This fintech anticipates broker appetite for wholesale TPO platform

Launch took place after more than two years of development

This fintech anticipates broker appetite for wholesale TPO platform

Maria Moskver wants to fill a shortfall in the mortgage market by giving brokers a wholesale platform that can handle third-party loan originations.

Only a few companies have developed platforms in the space, she said, and they’re typically only for very large lenders.

“We feel that we’re filling a gap in a space that previously existed,” said Moskver (pictured top), president of Stewart-owned Cloudvirga. “The broker market has grown significantly over the years, and we thought there was a need for it.”

Cloudvirga recently launched the platform it hopes will address that need – its new Wholesale Third Party Origination Platform. The platform offerings include 24/7 borrower access to a broker-branded portal, designed with a full level of functionality that gives borrowers a seamless experience.

It also lets brokers make real-time updates and changes and enables easier preparation, delivery and e-signing of lender disclosures with automated compliance. Users experience more e-verifications and borrower collaboration on an updated interface that the company said is easy to navigate.

Read more: Cloudvirga debuts "game-changer" wholesale TPO platform

Jason Smith (pictured below), SVP of sales and marketing for Cloudvirga, said the platform will level the playing field for the rest of the market’s wholesale vendors.

“What really hasn’t happened is the introduction of a platform that helps all of the other wholesale players out there that don’t have ginormous pockets, and time, frankly, to create and save for technology to allow their brokers the same sort of experience and tools” that the larger players have, Smith said.

“What our platform does is it levels the playing field for that. It gives them access to similar, very good, very robust technology … It’s a complete platform where they can live and breathe [and] saves them time, frustration, and man hours on the backside for the wholesale lender.”

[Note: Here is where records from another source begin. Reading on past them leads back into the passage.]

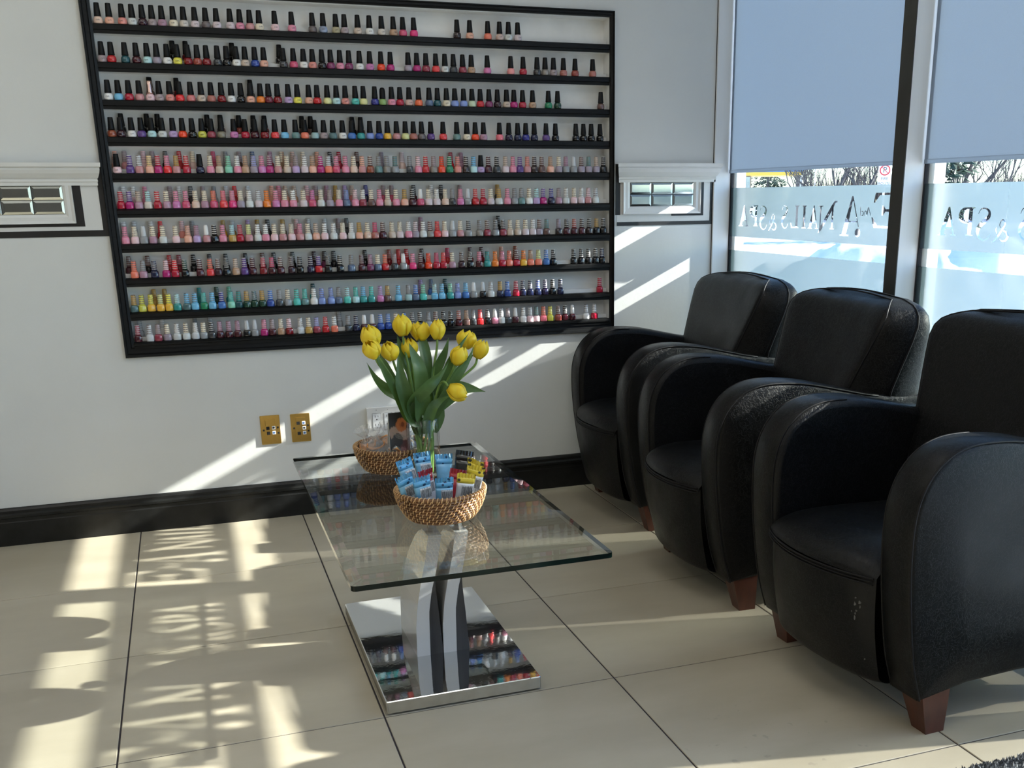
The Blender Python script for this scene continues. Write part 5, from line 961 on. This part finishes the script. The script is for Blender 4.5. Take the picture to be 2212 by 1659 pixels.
def snack_bar(loc, rz, tilt, kind, label, h=0.115, w=0.036, code=True):
    """upright flow-wrapped bar: pillow body, crimped fin ends, printed panel and barcode on its face (-y)"""
    b = empty('snack_bar', loc, rz); b.rotation_euler = (tilt[0], tilt[1], rz); tag(b, label, 'snack bar', 'snack bars in the front basket')
    main = {'blue': M['bar_sky'], 'red': M['bar_red'], 'yellow': M['bar_white'], 'black': M['bar_black']}[kind]; top = {'blue': M['bar_blue'], 'red': M['bar_red'], 'yellow': M['bar_yellow'], 'black': M['bar_black']}[kind]
    rr = random.Random(hash(label) % 1000); d = 0.012
    def ringz(z, k, ww): return [(ww/2*sx, sy*k*d/2, z) for sx, sy in ((-1, 0), (-.8, -.8), (-.3, -1), (.3, -1), (.8, -.8), (1, 0), (.8, .8), (.3, 1), (-.3, 1), (-.8, .8))]
    wr_ = MB().loft([ringz(z, k, w*ww) for z, k, ww in ((0.0, .08, 1), (0.010, .45, 1), (0.022, .9, .97), (h*.5, 1, .95), (h-.034, .95, .97), (h-.026, .6, 1))]).build('wrapper', main, b)
    wt_ = MB().loft([ringz(z, k, w*ww) for z, k, ww in ((h-.026, .6, 1), (h-.018, .3, 1.02), (h-.012, .10, 1.04))]).build('wrapper_top', top, b)
    fin = MB(); n_ = 13
    for j in range(n_-1):
        xa, xb = -w*.52+w*1.04*j/(n_-1), -w*.52+w*1.04*(j+1)/(n_-1); ya, yb = (0.0012 if j % 2 else -0.0012), (-0.0012 if j % 2 else 0.0012); lean = 0.004*rr.uniform(-1, 1)
        for e in (0.0, 0.0006): fin.add([(xa, ya+e, h-.013), (xb, yb+e, h-.013), (xb, yb+lean+e, h), (xa, ya+lean+e, h)], [(0, 1, 2, 3)])
    fin.build('crimp', top, wt_)
    if code:
        x0, x1 = -w*.20, w*.45
        pn = MB().box((x0, -d*.53, 0.012), (x1, -d*.48, h-.030)).build('print_panel', M['bar_print'] if kind != 'red' else M['bar_white'], wr_)
        bc = MB(); x = x0+.0012
        while x < x1-.0016:
            q = rr.choice((.0005, .0008, .0012)); bc.box((x, -d*.545, h-.058), (x+q, -d*.53, h-.034)); x += q+rr.choice((.0006, .0009))
        bc.build('barcode', M['bar_ink'], wr_)
bx, by, bz = BF
SB = [((-.075, -.020, .012), .25, (0.10, -.30), 'blue', 'leftmost light blue snack bar leaning out over the basket rim', .112, True),
      ((-.052, -.050, .012), .12, (0.22, -.16), 'blue', 'blue snack bar with barcode, second from left at the front', .112, True),
      ((-.006, -.060, .012), -.06, (0.16, .02), 'blue', 'blue snack bar with barcode at the front centre of the basket', .100, True),
      ((-.030, -.012, .012), .5, (-0.05, -.10), 'red', 'red and white striped snack bar between two blue ones', .108, True),
      ((.024, -.030, .012), -.5, (-.25, .15), 'red', 'red snack bar lying back in the middle of the basket', .105, False),
      ((.046, -.048, .012), -.18, (.20, .14), 'yellow', 'white and yellow snack bar at the front right of the basket', .106, True),
      ((.070, -.022, .012), -.45, (.18, .26), 'yellow', 'white and yellow snack bar leaning right, behind the front one', .122, True),
      ((.080, .012, .012), -.75, (.10, .28), 'yellow', 'rightmost white and yellow snack bar over the basket rim', .128, True),
      ((.062, .052, .012), -.30, (-.16, .16), 'black', 'black snack bar with yellow edge at the back right', .132, False),
      ((.030, .066, .012), .05, (-.22, .05), 'blue', 'dark blue snack bar standing at the back of the basket', .122, False),
      ((-.018, .066, .012), .10, (-.22, -.05), 'blue', 'blue dotted snack bar in front of the vase', .132, True),
      ((-.056, .042, .012), .35, (-.16, -.18), 'blue', 'tall blue snack bar at the back left of the basket', .128, True)]
for (dx, dy, dz), rz, tl, kd, lb, hh, cd in SB: snack_bar((bx+dx*.92, by+dy*.92, bz+dz+.010), rz, tl, kd, lb, hh, 0.044, cd)

# ================================================================== biscuits in clear wrappers, back basket
M['cello'] = thin_glass('cellophane', (0.95, 0.95, 0.95, 1), 1.7, 0.10)
def milky(m, amount):
    n = m.node_tree; out = [q for q in n.nodes if q.type == 'OUTPUT_MATERIAL'][0]; old = out.inputs[0].links[0].from_socket
    d = n.nodes.new('ShaderNodeBsdfDiffuse'); d.inputs[0].default_value = (.8, .8, .8, 1); x = n.nodes.new('ShaderNodeMixShader'); t = n.nodes.new('ShaderNodeTexNoise'); t.inputs['Scale'].default_value = 90
    r = n.nodes.new('ShaderNodeMapRange'); r.inputs[1].default_value = .42; r.inputs[2].default_value = .62; r.inputs[4].default_value = amount; n.links.new(t.outputs[0], r.inputs[0]); n.links.new(r.outputs[0], x.inputs[0])
    n.links.new(old, x.inputs[1]); n.links.new(d.outputs[0], x.inputs[2]); n.links.new(x.outputs[0], out.inputs[0])
milky(M['cello'], 0.38); M['biscuit'] = pm('baked_biscuit', (0.62, 0.28, 0.10, 1), 0.6, nscale=60, namount=0.3, bump=0.3, bscale=150)
rnd = random.Random(21)
BK = [(-.058, -.038, 'left front'), (-.010, -.052, 'front middle'), (.040, -.046, 'right front'), (-.066, .014, 'far left'), (-.016, .006, 'centre'), (.036, .012, 'centre right'), (-.030, .050, 'back left'), (.026, .056, 'back right')]
for dx, dy, pos in BK:
    b = empty('wrapped_biscuit', (BB[0]+dx*.86, BB[1]+dy*.86, BB[2]+.050), rnd.uniform(0, 6)); b.rotation_euler = (rnd.uniform(-.5, .5), rnd.uniform(-.5, .5), rnd.uniform(0, 6))
    tag(b, 'folded biscuit in crinkled clear wrapper, %s of the back basket' % pos, 'biscuit', 'wrapped biscuits in the back basket')
    mb = MB()
    def bis(u, v):
        a = -1.9+3.8*u; r = .024; w = .018*sin(pi*(.1+.8*u)); return (r*sin(a)*1.1, (v*2-1)*w*(1.1), .026+r*(1-cos(a))*.60-.004*abs(v*2-1))
    mb.grid(bis, 14, 6); o = mb.build('biscuit', M['biscuit'], b); sm_ = o.modifiers.new('thickness', 'SOLIDIFY'); sm_.thickness = .003
    rings = []; N = 20
    for z, r in ((-.022, .003), (-.014, .020), (.004, .030), (.024, .031), (.040, .024), (.052, .010), (.060, .007), (.070, .016), (.086, .026)):
        ph = rnd.uniform(0, 6); rings.append([((r*(1+.30*noise.noise((cos(2*pi*k/N)*2.2+ph, sin(2*pi*k/N)*2.2, z*60)))) * cos(2*pi*k/N), (r*(1+.30*noise.noise((cos(2*pi*k/N)*2.2, sin(2*pi*k/N)*2.2+ph, z*50+3))))*sin(2*pi*k/N), z+.006*noise.noise((k*1.3, ph, 0))) for k in range(N)])
    MB().loft(rings, cap1=False, cap0=False, smooth=False).build('clear_wrapper', M['cello'], b)

# ================================================================== wall plates
M['brass'] = pm('brushed_brass', (0.72, 0.46, 0.13, 1), 0.24, 1.0, nscale=120, namount=0.1, stretch=(1, 1, 14))
M['jack_white'] = pm('white_jack', (.72, .74, .76, 1), .35, nscale=20, namount=.03); M['jack_black'] = pm('black_port', (.006, .006, .007, 1), .5, nscale=20, namount=.1); M['jack_blue'] = pm('blue_jack', (.05, .14, .36, 1), .4, nscale=20, namount=.05)
def brass_plate(x0, z0, x1, z1, ports, label):
    t = empty('wall_plate', ((x0+x1)/2, 0, (z0+z1)/2)); tag(t, label, 'wall plate', 'brass jack plates on the wall'); ox, oz = (x0+x1)/2, (z0+z1)/2
    MB().box((x0-ox, -0.0055, z0-oz), (x1-ox, 0, z1-oz), bevel=0.0015).build('plate', M['brass'], t)
    MB().box((-.0185, -0.0075, -.042), (.0185, -0.0055, .042), bevel=0.0006).build('insert', M['brass'], t)
    for x, z, kd in ports:
        if kd == 'k': MB().box((x-.0062-ox, -.0088, z-.0062-oz), (x+.0062-ox, -.0072, z+.0062-oz), bevel=.0004).build('port', M['jack_black'], t)
        else:
            p = MB().box((x-.0066-ox, -.0092, z-.0070-oz), (x+.0066-ox, -.0072, z+.0070-oz), bevel=.0006).build('port', M['jack_white'], t)
            MB().prism([(x-.0042-ox, z-.0035-oz), (x+.0015-ox, z-.0035-oz), (x+.0045-ox, z-oz), (x+.0015-ox, z+.0035-oz), (x-.0042-ox, z+.0035-oz)], 'y', -.0094, -.0088).build('socket', M['jack_blue'] if kd == 'b' else M['jack_black'], p)
    for x, z in ((x0+.011, .0), (x1-.009, .008), (x1-.008, -.014)): MB().box((x-.0035-ox, -.0062, z-.0035), (x+.0035-ox, -.0054, z+.0035)).build('icon', M['jack_black'], t)
brass_plate(.753, .299, .827, .414, [(.780, .364, 'k'), (.802, .365, 'w'), (.781, .344, 'k'), (.802, .345, 'b')], 'brass jack plate with four ports, the left one of two')
brass_plate(.869, .299, .943, .412, [(.897, .375, 'k'), (.918, .375, 'b'), (.919, .355, 'w'), (.898, .334, 'k'), (.919, .335, 'b')], 'brass jack plate with five ports, the right one of two')
ow = empty('power_outlet', (1.25, 0, .36)); tag(ow, 'white four-gang power outlet box on the wall behind the vase', 'power outlet')
MB().box((-.083, -.028, -.055), (.101, 0, .055), bevel=.0015).build('box', M['white'], ow)
MB().box((-.085, -.032, -.058), (.103, -.028, .058), bevel=.0015).build('cover', M['white'], ow)
for k in range(4):
    x = -.0465+.0465*k
    s_ = MB().box((x-.0165, -.0335, -.034), (x+.0165, -.032, .034), bevel=.0006).build('receptacle', M['jack_white'], ow)
    MB().box((x-.0175, -.0322, -.035), (x+.0175, -.0319, .035)).build('receptacle_gap', M['jack_black'], ow)
    for zc in (.017, -.017):
        h_ = MB(); h_.box((x-.0068, -.0338, zc+.001), (x-.0050, -.0334, zc+.010)).box((x+.0050, -.0338, zc+.002), (x+.0066, -.0334, zc+.009)); h_.lathe([(0.0001, 0), (.0026, 0), (.0026, .0004)], 10, (0, 0, 0)) if False else h_.box((x-.0022, -.0338, zc-.009), (x+.0022, -.0334, zc-.005))
        h_.build('slot', M['jack_black'], s_)
    MB().box((x-.0012, -.0325, .047), (x+.0012, -.0318, .0495)).build('screw', M['jack_black'], ow)

# ================================================================== entrance mat, bottom right
M['mat'] = pm('grey_mat_pile', (0.075, 0.082, 0.090, 1), 0.95, nscale=160, namount=0.7); M['mat2'] = pm('pale_mat_fibre', (0.30, 0.31, 0.32, 1), 0.95, nscale=160, namount=0.4)
mt = empty('entrance_mat', (2.22, -3.14, 0)); tag(mt, 'dark grey pile mat on the floor in front of the nearest chair', 'mat')
MB().box((-.62, -.60, 0), (.62, .588, .006)).build('backing', M['mat'], mt)
pile = MB(); rnd = random.Random(5)
for _ in range(16000):
    x = rnd.uniform(-.62, .62); y = .59-1.19*rnd.random()**1.6; s_ = rnd.uniform(.0025, .005); a = rnd.uniform(0, 6.28); h_ = rnd.uniform(.010, .017); lx, ly = rnd.uniform(-.004, .004), rnd.uniform(-.004, .004)
    pile.add([(x+s_*cos(a), y+s_*sin(a), .005), (x+s_*cos(a+2.1), y+s_*sin(a+2.1), .005), (x+s_*cos(a+4.2), y+s_*sin(a+4.2), .005), (x+lx, y+ly, h_)], [(0, 1, 3), (1, 2, 3), (2, 0, 3)], 1 if rnd.random() < .28 else 0)
pl = link('pile', None, None) if False else None
me = bpy.data.meshes.new('pile'); me.from_pydata(pile.v, [], pile.f); me.materials.append(M['mat']); me.materials.append(M['mat2']); me.polygons.foreach_set('material_index', pile.mi); me.update()
link('pile', me, mt)['kind'] = 'stuff'

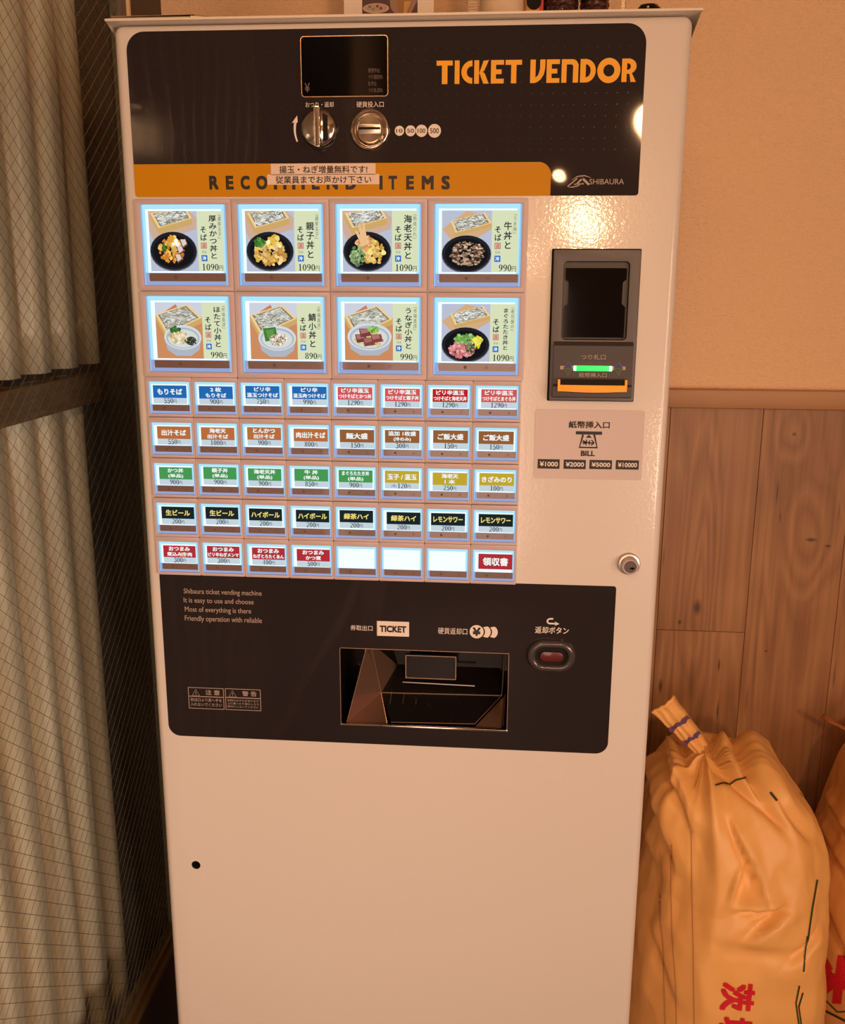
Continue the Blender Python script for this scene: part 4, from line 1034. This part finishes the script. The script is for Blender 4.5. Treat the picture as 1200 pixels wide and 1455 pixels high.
q = cb_(236, 72, 382, 138)
teeth = []
for i in range(8):
    zz = q[3] - (q[3] - q[2]) * i / 8; teeth += [(q[0], zz), (q[0] + .0013, zz - (q[3] - q[2]) / 16)]
b.flat([[(q[1], q[2]), (q[1], q[3])] + teeth + [(q[0], q[2])]], -.0006); b.build('ticket_symbol', M['cream_ink'], low); b = MB()
c0 = cpx(685, 118); r_ = .0077
b.flat([circle(c0[0], c0[1], r_, 32)], -.0006)
for dx in (.0077, .0154):
    c1_ = (c0[0] + dx, c0[1]); pts = arc(c1_[0], c1_[1], r_, r_, -58, 58, 12)
    inner = arc(c1_[0] - .0062, c1_[1], r_, r_, 45, -45, 12)
    b.flat([pts + inner], -.0006)
b.build('coins_symbol', M['cream_ink'], low); b = MB()
ar = [cpx(1012, 60), cpx(1003, 66), cpx(1002, 75), cpx(1010, 81), cpx(1038, 82)]
v, f = ribbon([cpx(1028, 60)] + ar, .0018); b.mesh([(p[0], -.0006, p[1]) for p in v], f)
b.flat([[cpx(1036, 73), cpx(1036, 91), cpx(1056, 83)]], -.0006)
b.build('return_arrow', M['cream_ink'], low)
b = MB(); text(b, 'TICKET', cb_(250, 91, 370, 121), -.0008, bold=.045); b.build('ticket_word', M['black_ink'], low); b = MB(); text(b, '¥', (c0[0] - .0045, c0[0] + .0045, c0[1] - .005, c0[1] + .005), -.0008, bold=.03); b.build('yen_sign', M['black_ink'], low)
# tray: recessed, faceted
tray = MB()
D = .085
x0, x1, z0, z1 = TX0 + .0006, TX1 - .0006, TZ0 + .0006, TZ1 - .0006
tray.face([(x0, .0005, z0), (x1, .0005, z0), (x1, .04, z0), (x0, .04, z0)], mi=1)
tray.face([(x0, .04, z0), (x1, .04, z0), (x1, D, z0 + .02), (x0, D, z0 + .02)], mi=1)
tray.face([(x0, .001, z1), (x1, .001, z1), (x1, D, z1), (x0, D, z1)][::-1], mi=1)
tray.face([(x0, D, z0 + .02), (x1, D, z0 + .02), (x1, D, z1), (x0, D, z1)], mi=1)
tray.face([(x0, .001, z0), (x0, .001, z1), (x0, D, z1), (x0, D, z0 + .02), (x0, .04, z0)], mi=1)
tray.face([(x1, .001, z0), (x1, .04, z0), (x1, D, z0 + .02), (x1, D, z1), (x1, .001, z1)], mi=1)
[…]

Smith added that the platform, by boosting efficiency, is designed to free up account executives to go out and generate more business without having to constantly call, email or fax about their business pipeline.

On the lender side, the platform is also directly integrated with their loan origination systems with little extra work.

“They don’t do anything different,” Smith said. “They keep processing and underwriting files the same way, and that data is pushed back to our platform that their broker partners can use.”

Broker shift

Cloudvirga started initially with a retail point-of-sale platform for consumers and an originator mortgage point-of-sale platform designed to boost efficiencies for loan officers and drive down costs.

Its new TPO platform is cloud based, with its functionality funneled through an API gateway, Moskver said. It also relies on a customer-centric web application designed to be more usable across devices, and the platform is designed with data security in mind.

“We also have a mobile-ready experience,” Moskver noted, so loan officers can access and manage their loans from anywhere and on any device.

Moskver said she was not worried about the mortgage industry downturn, because clients often upgrade their technology during slower periods.

“It’s actually better for us when the market is slower,” she said, “because then [clients] can focus on the technology and not on filling their pipelines and getting their loans out the door or hiring more underwriters.”

In addition, Moskver said, an element of the market has changed in a crucial way that works in Cloudvirga’s favor.

“The market has shifted back to brokers right now because greater than 50% of originations are coming from them,” she said. “We feel that this is a good time to release the product.”

The release comes after more than two years of development, she said.

Acquisition benefits

Cloudvirga launched in 2016, and it was acquired in mid-2021 by Stewart Information Services Corp., a global real estate services company that employs roughly 6,000 people globally, versus Cloudvirga’s 80.

Read next: Cloudvirga appoints new technology chief

Stewart said then that it wanted to add Cloudvirga’s digital mortgage technology capabilities to its roster of products.

Moskver, president since July but with Cloudvirga for four years, said the company has thrived under its new corporate owner.

“We get support from our corporate parent. We also get to bounce ideas off [our] corporate parent and yet they’re not dictating” direction, Moskver said. “We still have the flexibility to be a startup.”

With that said, Moskver added that Cloudvirga is evolving into a more mature entity that keeps the innovation side as it settles in as part of a large corporation.